At 10:30, I attended the Reinventing Research Guides session. This was the first of quite a few sessions related to LibGuides. Our library has recently adoptedLibGuides, so I was interested in hearing other librarians’ experiences. My experience with the product has been very positive so far, and I can’t wait to learn more about what we can do with it.
The session was presented by Ken Liss from Boston College, Emily Frigo and Laura Harris from GVSU and Maura Seele from Georgetown (formerly of GVSU). The session focused on the history of library research guides, the questions that the literature has raised about them, the implementation of LibGuides and the results of a joint student survey carried out by BC and GVSU.

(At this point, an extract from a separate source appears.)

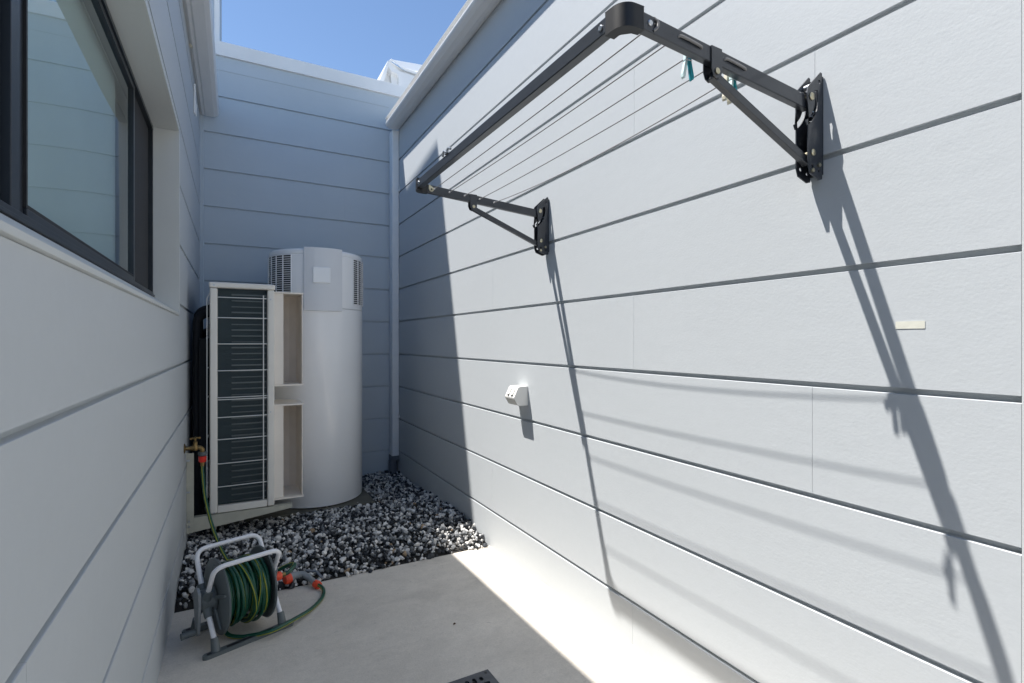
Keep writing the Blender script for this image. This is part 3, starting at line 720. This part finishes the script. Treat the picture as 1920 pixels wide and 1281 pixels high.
# hose from the tap, over the pebbles to the reel, and round to its outlet
tap_end = Vector((TPX + .086, TPY, TPZ - .1))
P_ = [tap_end, tap_end + Vector((.002, -.01, -.05)), Vector((-.118, 3.22, H - .86)), Vector((-.075, 3.10, H - 1.0)), Vector((-.015, 2.95, H - 1.10)),
      Vector((.055, 2.80, H - 1.135)), Vector((.12, 2.68, H - 1.13)), Vector((.19, 2.62, H - 1.07)), Vector((.235, 2.60, H - 1.045)), Vector((.258, 2.56, H - 1.03)), Vector((.240, 2.52, H - 1.035)), Lr(.205, -.01, hz + .002), Lr(.187, -.01, hz)]
mb = MB(); mb.tube(smooth_path(P_, 9), .0088, 12, 0, ((3, 8), 1))
hs = mb.build('supply_hose', [m_hose, m_stripe]); tag(hs, 'green hose with yellow stripe running from the brass tap down to the reel', 'hose')

# spray hose and gun on the ground to the right of the reel
fz = floor_z(2.5) + .009
ho = [Lr(-.06, .03, .045), Lr(-.055, -.03, .020), Lr(-.03, -.075, .016), Vector((.065, 2.345, fz + .012)), Vector((.15, 2.31, fz + .028)), Vector((.235, 2.37, fz + .022)), Vector((.315, 2.46, fz + .004)), Vector((.375, 2.55, fz)), Vector((.397, 2.635, fz)), Vector((.380, 2.69, fz + .006)), Vector((.367, 2.712, fz + .012))]
mb = MB(); mb.tube(smooth_path(ho, 9), .0085, 12, 0, ((3, 9), 1))
so = mb.build('spray_hose', [m_hose, m_stripe]); tag(so, 'short green hose curving over the concrete from the reel to the spray gun', 'hose')
gun = thing('spray_gun', 'grey garden spray gun with orange rings lying at the pebble edge', 'spray gun', (.34, 2.76, floor_z(2.76)))
def G(p): return Vector(p) - Vector((.34, 2.76, floor_z(2.76)))
z0 = floor_z(2.76)
mb = MB(); mb.tube([G((.372, 2.713, z0 + .022)), G((.350, 2.765, z0 + .034)), G((.325, 2.80, z0 + .045)), G((.288, 2.805, z0 + .046)), G((.262, 2.795, z0 + .044))], [.015, .014, .0165, .019, .021], 16)
mb.build('gun_body', m_reell, gun)
mb = MB(); mb.tube([G((.262, 2.795, z0 + .044)), G((.247, 2.788, z0 + .043)), G((.236, 2.783, z0 + .043))], [.025, .026, .021], 20); mb.build('nozzle_ring', m_orange, gun)
mb = MB(); mb.tube([G((.385, 2.690, z0 + .018)), G((.379, 2.70, z0 + .020)), G((.370, 2.717, z0 + .023))], [.017, .020, .018], 18); mb.build('connector', m_orange, gun)
mb = MB(); mb.bar(G((.335, 2.81, z0 + .060)), G((.385, 2.79, z0 + .052)), .016, .007); mb.bar(G((.385, 2.79, z0 + .052)), G((.405, 2.745, z0 + .034)), .014, .007); mb.build('trigger', m_iso, gun, bevel=.002)

# ---------------------------------------------------------------- clothesline
CL0, CL1 = .805, 2.130                       # the two arms
CX, CZC, CZW = .703, H + .667, H + .622      # outer bar; arm height outside and at the wall
cl = thing('clothesline', 'charcoal fold-down clothesline with thin cords, open on the sunlit wall', 'clothesline', (XR, 1.5, H + .5))
def C(mb): return shift(mb, (XR, 1.5, H + .5))
def plate(name, outline, holes, y0, y1, m, parent, bevel=.0006):
    """flat plate across y with round or slotted holes cut through"""
    bm = bmesh.new(); loops = [outline] + holes; es = []
    for lp in loops:
        vs_ = [bm.verts.new((x, 0, z)) for x, z in lp]
        for i in range(len(vs_)): es.append(bm.edges.new((vs_[i], vs_[(i + 1) % len(vs_)])))
    bmesh.ops.triangle_fill(bm, use_beauty=True, use_dissolve=False, edges=es)
    r_ = bmesh.ops.extrude_face_region(bm, geom=list(bm.faces))
    for v in [e for e in r_['geom'] if isinstance(e, bmesh.types.BMVert)]: v.co.y += (y1 - y0)
    for v in bm.verts: v.co.y += y0; v.co -= Vector((XR, 1.5, H + .5))
    bmesh.ops.recalc_face_normals(bm, faces=bm.faces)
    me = bpy.data.meshes.new(name); bm.to_mesh(me); bm.free(); me.materials.append(m)
    o = bpy.data.objects.new(name, me); col.objects.link(o); o.parent = parent; return o
def circ(x, z, r, n=12): return [(x + r * math.cos(2 * math.pi * k / n), z + r * math.sin(2 * math.pi * k / n)) for k in range(n)]
def arcslot(cx, cz, r, a0, a1, w, n=12):
    o_ = [(cx + (r + w) * math.cos(R(a0 + (a1 - a0) * k / n)), cz + (r + w) * math.sin(R(a0 + (a1 - a0) * k / n))) for k in range(n + 1)]
    i_ = [(cx + (r - w) * math.cos(R(a0 + (a1 - a0) * k / n)), cz + (r - w) * math.sin(R(a0 + (a1 - a0) * k / n))) for k in range(n, -1, -1)]
    return o_ + i_
def armz(x): return CZC + (CZW - CZC) * (x - CX) / (1.32 - CX)

for yc in (CL0, CL1):
    # wall bracket: back plate, two cheeks with an arc slot, pivots
    wb = bpy.data.objects.new('mounting_bracket', None); col.objects.link(wb); wb.parent = cl
    zb = H + .435
    mb = MB(); mb.box(XR - .0045, XR - .0005, yc - .018, yc + .019, zb + .004, zb + .262); C(mb).build('back_plate', m_dark, wb, bevel=.001)
    for k, yk in enumerate((yc - .0170, yc + .0145)):
        out = [(XR - .005, zb + .27), (XR - .012, zb + .272), (XR - .066, zb + .222), (XR - .070, zb + .205), (XR - .066, zb + .17), (XR - .066, zb + .02), (XR - .058, zb + .0), (XR - .02, zb - .012), (XR - .005, zb - .008)]
        holes = [arcslot(XR - .112, zb + .20, .083, -62, 14, .0068), circ(XR - .048, zb + .020, .005), circ(XR - .020, zb + .012, .004), circ(XR - .018, zb + .245, .0055)]
        plate('cheek', out, holes, yk, yk + .003, m_dark, wb)
    for (dx, dz, r_) in ((-.052, .199, .010), (-.046, .055, .009)):
        mb = MB(); mb.lathe([(.0001, 0), (r_ * .8, .0005), (r_, .002), (r_, .004), (.0055, .0045), (.0055, .036), (r_, .0365), (r_, .041), (.0001, .042)], (XR + dx, yc - .0215, zb + dz), (0, 1, 0), 20); C(mb).build('pivot', m_zinc, wb)
    for (dx, dz) in ((-.050, .008), (-.022, .026)):
        mb = MB(); mb.lathe([(.0001, 0), (.006, .0005), (.006, .005), (.0001, .0055)], (XR + dx, yc - .0222, zb + dz), (0, 1, 0), 6); C(mb).build('screw', m_zinc, wb)
    mb = MB(); mb.tube([(XR - .030, yc - .0135, zb + .235), (XR - .030, yc + .014, zb + .235)], .009, 14); C(mb).build('roller', m_silver, wb)
    mb = MB(); cs = []
    for k in range(60):
        a = k * .9; cs.append((XR - .020 - .012 * k / 60 + .005 * math.cos(a), yc + .005 * math.sin(a), zb + .18 - .12 * k / 60))
    mb.tube(cs, .0011, 6); C(mb).build('spring', m_silver, wb)
    # arm and brace
    mb = MB(); mb.bar((CX + .034, yc, armz(CX + .034)), (XR - .045, yc, armz(XR - .045)), .019, .036, mi=0); C(mb).build('side_arm', m_dark, cl, bevel=.0022)
    bx_ = .965; zt = armz(bx_) - .038
    mb = MB()
    for dy in (-.0125, .0105):
        mb.prism([(bx_ - .017, armz(bx_) + .019), (bx_ + .017, armz(bx_) + .018), (bx_ + .017, zt + .004), (bx_ + .012, zt - .010), (bx_, zt - .014), (bx_ - .011, zt - .009), (bx_ - .017, zt + .006)], 'y', yc + dy, yc + dy + .002)
    mb.box(bx_ - .017, bx_ + .017, yc - .0105, yc + .0105, armz(bx_) + .0175, armz(bx_) + .0195)
    ck = C(mb).build('brace_clip', m_dark, cl)
    mb = MB(); mb.lathe([(.0001, 0), (.007, .0006), (.007, .003), (.0001, .0035)], (bx_, yc - .016, zt + .002), (0, 1, 0), 16); C(mb).build('rivet', m_zinc, ck)
    mb = MB(); mb.bar((bx_ - .004, yc, zt - .002), (XR - .045, yc, zb + .034), .017, .021); C(mb).build('brace', m_dark, cl, bevel=.0018)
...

History of Research Guides
- MIT Pathfinders from the early 1970s.
- Included instruction instead of just lists of resources.

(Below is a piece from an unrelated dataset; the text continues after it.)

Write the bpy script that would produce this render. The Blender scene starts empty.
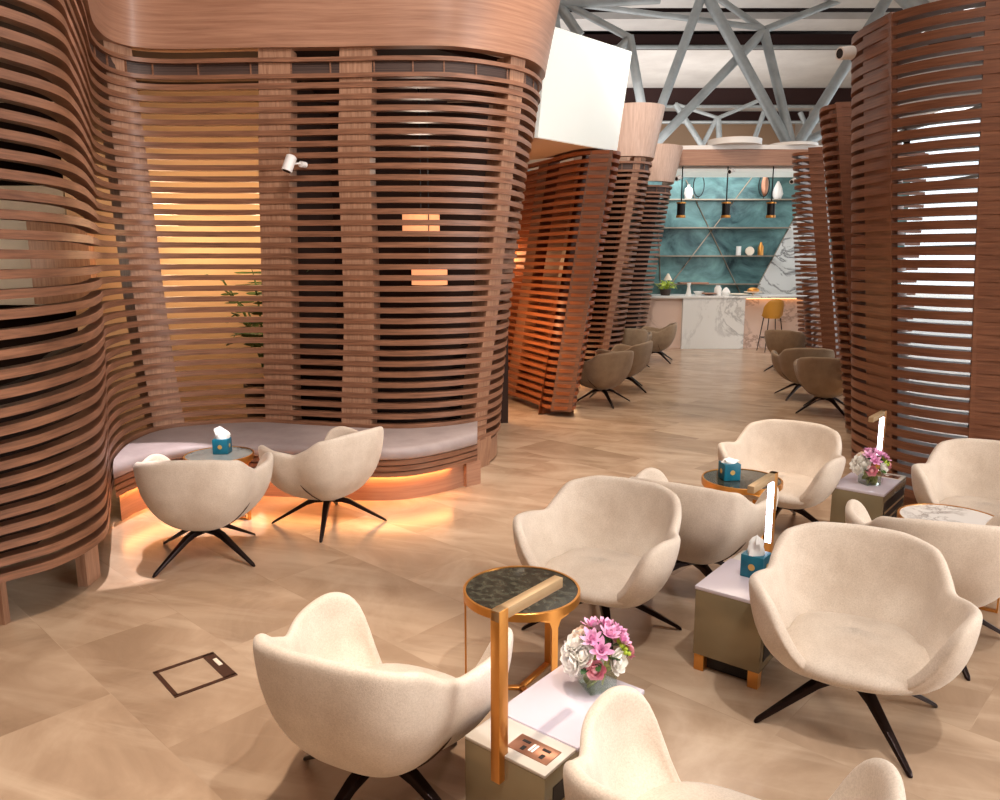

- Were aimed at beginning researchers.
- Were “syndicated” for use at other libraries through Addison-Wesley
Questions from Literature
- Scope - how broad or narrow should RGs be?
- Guidance - should it guide students to resources or show them how to find their own?

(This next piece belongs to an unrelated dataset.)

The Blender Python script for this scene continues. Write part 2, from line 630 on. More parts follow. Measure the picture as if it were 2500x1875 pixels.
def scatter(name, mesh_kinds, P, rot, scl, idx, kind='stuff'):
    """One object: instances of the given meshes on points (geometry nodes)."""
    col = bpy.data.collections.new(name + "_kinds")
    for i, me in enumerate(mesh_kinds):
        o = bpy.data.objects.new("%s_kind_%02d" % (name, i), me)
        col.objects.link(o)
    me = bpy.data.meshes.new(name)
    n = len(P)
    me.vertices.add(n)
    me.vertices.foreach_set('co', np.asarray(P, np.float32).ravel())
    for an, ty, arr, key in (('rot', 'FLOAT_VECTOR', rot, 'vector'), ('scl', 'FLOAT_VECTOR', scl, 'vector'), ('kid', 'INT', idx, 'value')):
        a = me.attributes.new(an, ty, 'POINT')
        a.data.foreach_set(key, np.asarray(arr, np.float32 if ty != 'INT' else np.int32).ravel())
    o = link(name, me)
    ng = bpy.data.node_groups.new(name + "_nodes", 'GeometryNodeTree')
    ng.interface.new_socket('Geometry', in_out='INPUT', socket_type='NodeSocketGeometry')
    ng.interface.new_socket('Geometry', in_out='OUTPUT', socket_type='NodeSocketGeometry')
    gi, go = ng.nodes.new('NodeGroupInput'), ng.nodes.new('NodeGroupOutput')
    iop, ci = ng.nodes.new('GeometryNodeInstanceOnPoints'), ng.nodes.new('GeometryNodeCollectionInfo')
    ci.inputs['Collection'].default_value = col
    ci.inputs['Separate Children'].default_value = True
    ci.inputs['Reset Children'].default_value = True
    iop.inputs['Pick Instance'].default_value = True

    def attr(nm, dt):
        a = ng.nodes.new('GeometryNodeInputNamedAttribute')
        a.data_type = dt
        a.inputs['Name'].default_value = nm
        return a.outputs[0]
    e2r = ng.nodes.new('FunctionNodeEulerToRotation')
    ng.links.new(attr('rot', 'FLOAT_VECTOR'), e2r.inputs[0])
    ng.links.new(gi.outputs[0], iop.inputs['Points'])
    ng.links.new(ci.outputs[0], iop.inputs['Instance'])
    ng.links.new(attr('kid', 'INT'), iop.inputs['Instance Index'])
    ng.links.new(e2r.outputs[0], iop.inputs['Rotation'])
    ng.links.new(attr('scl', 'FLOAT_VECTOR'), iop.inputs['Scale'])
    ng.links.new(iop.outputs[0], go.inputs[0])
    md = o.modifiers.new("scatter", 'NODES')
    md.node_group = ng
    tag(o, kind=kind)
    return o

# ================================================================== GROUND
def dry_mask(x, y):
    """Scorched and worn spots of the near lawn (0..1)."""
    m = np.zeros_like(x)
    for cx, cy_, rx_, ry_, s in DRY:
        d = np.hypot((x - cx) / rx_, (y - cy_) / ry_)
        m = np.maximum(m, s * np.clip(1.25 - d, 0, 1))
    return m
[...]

- design/terminology - what do you call them? how should they look? what vocab to use?
- standardization - how standardized or individual should they be?
- workload - how do they impact overall librarian workload
- The missing ingredient: what do users actually think of them?
Libguides @GVSU and BC
- Librarians at both schools very frustrated with the old ways of doing research guides.
- LibGuides gave them new flexibility and a way to bypass the hierarchy of getting someone else to do it.
- Initially a lot of work to transfer old guides, but the workload decreases over time.
- Struggling to decide what uses are appropriate and which are “seeing every thing as a nail just because you have a hammer.”
- Standardization has been an issue for GVSU.
- Finding they need to make them as specific as possible (not too general or broad).
Student Survey
- Scope: prefer more specific; many students mentioned course and major info; descriptions preferred by 90% of respondents.
- Guidance: students wanted specific help and “how-to” information added; expected “credible” sources; students not much more likely to approach librarians through LibGuides than in person (”library anxiety” not necessarily lessened).
- Design/Terminology: 90% found tabs at the top helpful; 97% at BC liked the term “Research Guides”; 75% of GVSU students liked the term “Library Guides”; 92% @ BC said they found the guides “very easy” or “fairly easy” to find from the main page.
- Promotion: issues of where to link from on website; blackboard and syllabus popular with students; students not so keen on using facebook as a portal to LibGuides (doesn’t seem “professional” to some of them)
Next Steps
- Promotion steps: market to major institutional stakeholders; get links on CMS and syllabi; integrate with instruction sessions; develop more course guides; add more “how-tos.”
- 92%+ said they would use LibGuides guides again.
- The presenters have, kindly, created a LibGuide about their project: http://libguides.gvsu.edu/acrl09 . Check it out!
On another note, I ran into a colleague from my days as a grad assistant at the University of Tennessee at the session. Go Vols!